▸ Task requirements
Starting with the first line of the listing, quote each line exactly until and including the one with "PI = math.pi", leaving pictures out.

▸ Data section

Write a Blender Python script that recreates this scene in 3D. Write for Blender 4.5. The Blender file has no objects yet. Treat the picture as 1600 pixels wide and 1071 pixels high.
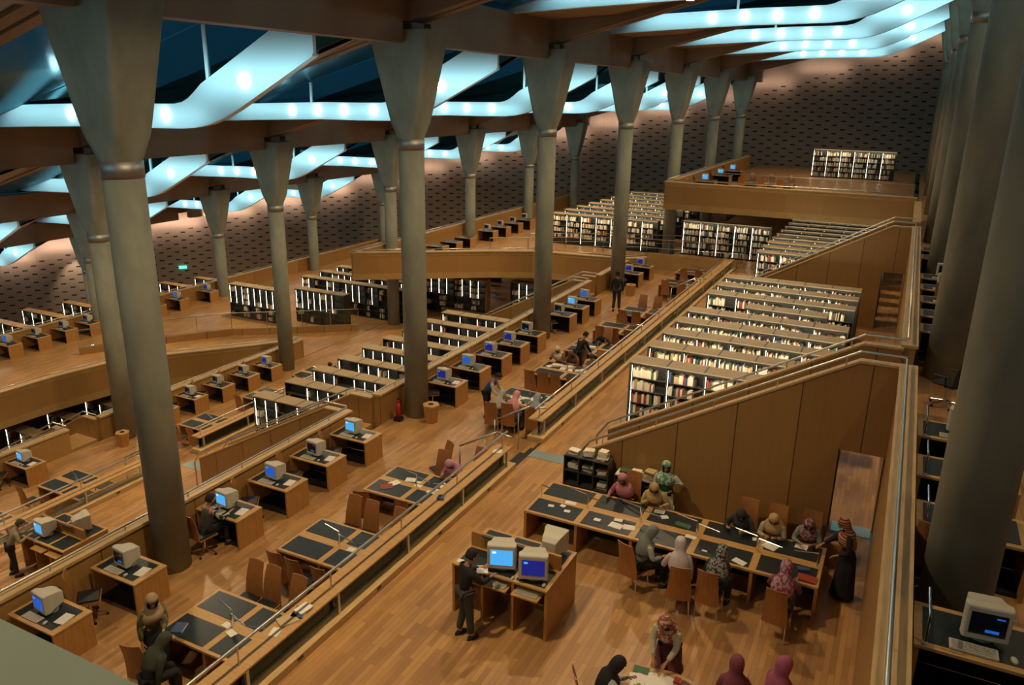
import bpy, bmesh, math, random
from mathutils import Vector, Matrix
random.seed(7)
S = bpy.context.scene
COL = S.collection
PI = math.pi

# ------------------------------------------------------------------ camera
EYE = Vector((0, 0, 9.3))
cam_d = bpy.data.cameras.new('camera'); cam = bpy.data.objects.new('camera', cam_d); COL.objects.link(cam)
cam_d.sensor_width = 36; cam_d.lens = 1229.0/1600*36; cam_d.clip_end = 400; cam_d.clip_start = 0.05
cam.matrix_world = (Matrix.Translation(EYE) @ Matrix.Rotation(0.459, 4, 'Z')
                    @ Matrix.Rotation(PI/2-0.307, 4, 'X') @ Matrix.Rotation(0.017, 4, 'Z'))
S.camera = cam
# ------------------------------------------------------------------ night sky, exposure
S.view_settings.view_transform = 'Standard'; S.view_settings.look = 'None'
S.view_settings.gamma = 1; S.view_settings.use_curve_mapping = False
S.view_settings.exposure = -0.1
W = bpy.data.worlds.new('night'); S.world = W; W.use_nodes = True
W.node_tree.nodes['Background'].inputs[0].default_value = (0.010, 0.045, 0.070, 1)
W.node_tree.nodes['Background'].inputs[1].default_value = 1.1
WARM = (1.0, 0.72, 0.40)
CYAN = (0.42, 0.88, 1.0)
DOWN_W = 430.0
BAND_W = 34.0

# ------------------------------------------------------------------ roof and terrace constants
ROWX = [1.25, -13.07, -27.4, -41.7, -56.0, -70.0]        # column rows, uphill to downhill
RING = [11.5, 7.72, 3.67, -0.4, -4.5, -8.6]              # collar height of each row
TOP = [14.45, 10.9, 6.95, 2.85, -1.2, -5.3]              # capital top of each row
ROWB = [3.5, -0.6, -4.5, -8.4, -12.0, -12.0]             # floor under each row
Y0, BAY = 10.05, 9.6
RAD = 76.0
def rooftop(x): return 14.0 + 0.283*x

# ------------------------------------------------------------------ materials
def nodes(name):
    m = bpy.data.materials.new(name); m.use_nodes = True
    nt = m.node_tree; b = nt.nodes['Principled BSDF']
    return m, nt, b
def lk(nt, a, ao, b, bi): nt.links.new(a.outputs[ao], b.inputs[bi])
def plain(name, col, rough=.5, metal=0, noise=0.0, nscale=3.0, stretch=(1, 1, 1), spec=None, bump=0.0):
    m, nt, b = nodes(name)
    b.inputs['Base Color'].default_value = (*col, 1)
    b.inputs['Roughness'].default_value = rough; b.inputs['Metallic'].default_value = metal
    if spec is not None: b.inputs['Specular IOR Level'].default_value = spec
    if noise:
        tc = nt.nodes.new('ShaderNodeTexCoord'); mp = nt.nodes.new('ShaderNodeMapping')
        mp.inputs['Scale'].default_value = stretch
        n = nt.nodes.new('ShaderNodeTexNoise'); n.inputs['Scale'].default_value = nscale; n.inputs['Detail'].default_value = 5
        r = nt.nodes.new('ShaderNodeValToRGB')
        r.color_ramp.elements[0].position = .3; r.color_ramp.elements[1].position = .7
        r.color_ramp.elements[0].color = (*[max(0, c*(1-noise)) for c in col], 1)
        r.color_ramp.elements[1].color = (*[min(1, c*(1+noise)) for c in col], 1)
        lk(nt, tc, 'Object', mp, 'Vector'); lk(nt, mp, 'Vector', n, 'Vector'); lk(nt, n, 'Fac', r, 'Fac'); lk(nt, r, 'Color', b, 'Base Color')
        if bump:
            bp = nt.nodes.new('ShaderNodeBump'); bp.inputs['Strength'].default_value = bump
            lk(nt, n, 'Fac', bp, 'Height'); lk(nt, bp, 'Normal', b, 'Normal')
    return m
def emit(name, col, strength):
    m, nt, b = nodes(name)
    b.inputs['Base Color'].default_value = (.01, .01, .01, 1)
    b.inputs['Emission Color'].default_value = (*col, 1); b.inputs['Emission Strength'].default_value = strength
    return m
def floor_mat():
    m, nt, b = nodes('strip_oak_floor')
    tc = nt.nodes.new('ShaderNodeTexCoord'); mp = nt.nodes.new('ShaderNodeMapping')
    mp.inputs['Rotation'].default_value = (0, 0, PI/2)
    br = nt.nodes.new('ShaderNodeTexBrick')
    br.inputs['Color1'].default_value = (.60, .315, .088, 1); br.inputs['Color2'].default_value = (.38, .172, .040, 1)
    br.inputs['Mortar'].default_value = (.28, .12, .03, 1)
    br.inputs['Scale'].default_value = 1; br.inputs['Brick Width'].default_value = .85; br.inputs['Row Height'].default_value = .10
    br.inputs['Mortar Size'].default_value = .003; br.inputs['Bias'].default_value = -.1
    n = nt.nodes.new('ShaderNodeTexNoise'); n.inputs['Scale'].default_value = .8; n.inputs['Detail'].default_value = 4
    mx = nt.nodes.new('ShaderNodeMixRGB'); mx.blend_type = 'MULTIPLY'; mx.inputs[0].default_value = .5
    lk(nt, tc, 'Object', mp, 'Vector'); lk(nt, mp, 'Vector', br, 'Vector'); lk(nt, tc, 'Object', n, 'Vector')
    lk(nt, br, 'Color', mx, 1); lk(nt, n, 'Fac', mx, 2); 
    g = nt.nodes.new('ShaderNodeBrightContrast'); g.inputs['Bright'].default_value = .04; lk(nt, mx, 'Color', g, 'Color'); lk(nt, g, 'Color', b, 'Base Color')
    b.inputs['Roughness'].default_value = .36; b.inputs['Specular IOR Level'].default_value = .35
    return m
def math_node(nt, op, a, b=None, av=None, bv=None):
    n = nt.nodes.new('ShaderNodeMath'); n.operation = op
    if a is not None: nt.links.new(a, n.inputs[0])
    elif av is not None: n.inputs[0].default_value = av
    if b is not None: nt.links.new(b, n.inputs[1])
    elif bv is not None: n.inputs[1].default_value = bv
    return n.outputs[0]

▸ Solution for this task
Write a Blender Python script that recreates this scene in 3D. Write for Blender 4.5. The Blender file has no objects yet. Treat the picture as 1600 pixels wide and 1071 pixels high.
import bpy, bmesh, math, random
from mathutils import Vector, Matrix
random.seed(7)
S = bpy.context.scene
COL = S.collection
PI = math.pi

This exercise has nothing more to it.